Monday, Feb. 17, 1941

Deadly Worm

Next to a good reliable ghost, a Family Curse is one of the most hallowed appurtenances of British nobility. Last week a fine old Family Curse made a fine news story. Twenty-year-old Viscount Lambton, son and heir of the 5th Earl of Durham, lay dead by "suicide while of unsound mind," according to a coroner's jury. The folk of Northumberland knew that the Curse of the Worm had struck again.

The Worm of Lambton was fished out of the River Wear at the time of the Crusades by Sir John Lambton, angling godlessly on Sunday. Uncommonly ugly and uncommonly strong, the Worm escaped from the well into which he threw it and grew so huge that it would wrap itself many times around a nearby hill. It devastated the countryside and when cut into pieces reunited and slew its attackers. A local witch told Sir John he could kill it if he would fix razor blades to his armor and vow to kill the first living thing he saw after vanquishing the Worm. If he broke the vow, the beldame said, for nine generations no Lambton would die in his bed.

Making his vow and donning his razor blades, Sir John challenged the Worm. They fought on a rock in the river, and after the Worm had wounded itself on the blades Sir John hacked it in two with his sword. One half floated down the river and, unable to rejoin, the Worm died. But Sir John did not kill the next living creature he saw. It was his father. The next nine generations of Lambtons died violent deaths.
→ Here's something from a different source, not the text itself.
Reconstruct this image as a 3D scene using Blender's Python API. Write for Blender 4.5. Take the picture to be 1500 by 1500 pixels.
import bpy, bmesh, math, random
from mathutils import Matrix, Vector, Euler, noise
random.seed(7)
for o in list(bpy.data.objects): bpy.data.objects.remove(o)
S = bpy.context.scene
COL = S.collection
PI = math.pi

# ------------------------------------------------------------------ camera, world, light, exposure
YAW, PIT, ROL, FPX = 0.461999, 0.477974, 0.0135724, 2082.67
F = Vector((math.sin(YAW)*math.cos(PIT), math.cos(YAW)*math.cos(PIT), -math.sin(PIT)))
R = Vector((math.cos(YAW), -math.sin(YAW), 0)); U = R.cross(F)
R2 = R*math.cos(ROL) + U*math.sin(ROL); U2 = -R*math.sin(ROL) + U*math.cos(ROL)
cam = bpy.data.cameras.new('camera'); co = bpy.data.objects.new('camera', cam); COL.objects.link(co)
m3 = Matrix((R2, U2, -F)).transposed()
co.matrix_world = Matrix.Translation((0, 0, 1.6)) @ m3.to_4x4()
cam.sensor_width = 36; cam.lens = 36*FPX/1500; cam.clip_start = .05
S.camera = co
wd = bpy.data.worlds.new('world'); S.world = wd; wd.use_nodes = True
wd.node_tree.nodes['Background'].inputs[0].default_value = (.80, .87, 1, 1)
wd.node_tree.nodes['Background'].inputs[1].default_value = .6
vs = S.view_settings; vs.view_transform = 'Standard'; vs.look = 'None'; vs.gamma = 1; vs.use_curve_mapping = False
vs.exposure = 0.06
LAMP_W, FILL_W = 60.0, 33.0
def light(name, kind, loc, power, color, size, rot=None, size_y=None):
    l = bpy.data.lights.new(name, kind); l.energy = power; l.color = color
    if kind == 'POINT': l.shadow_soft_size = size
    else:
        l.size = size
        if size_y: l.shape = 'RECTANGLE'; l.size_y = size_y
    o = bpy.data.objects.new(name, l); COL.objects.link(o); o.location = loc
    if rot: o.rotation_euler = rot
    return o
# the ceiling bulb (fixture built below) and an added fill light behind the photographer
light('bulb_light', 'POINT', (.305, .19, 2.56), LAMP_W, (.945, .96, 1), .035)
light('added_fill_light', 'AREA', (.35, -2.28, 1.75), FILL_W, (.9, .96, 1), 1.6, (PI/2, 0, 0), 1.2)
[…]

Dormant for centuries, the Curse of the Worm is apparently regaining power. The suicidal Viscount's uncle was killed in World War I. One cousin disappeared from a liner, another died in a car smash. Two years ago his grandmother was killed by a fall. When he was ten, young Lambton himself disappeared mysteriously for several days. One night last week servants heard the Viscount in the kitchen cooking his usual midnight snack of ham & eggs. Next morning they found him sprawled in a fountain on the castle lawn, his brains blown out by a charge from his own gun.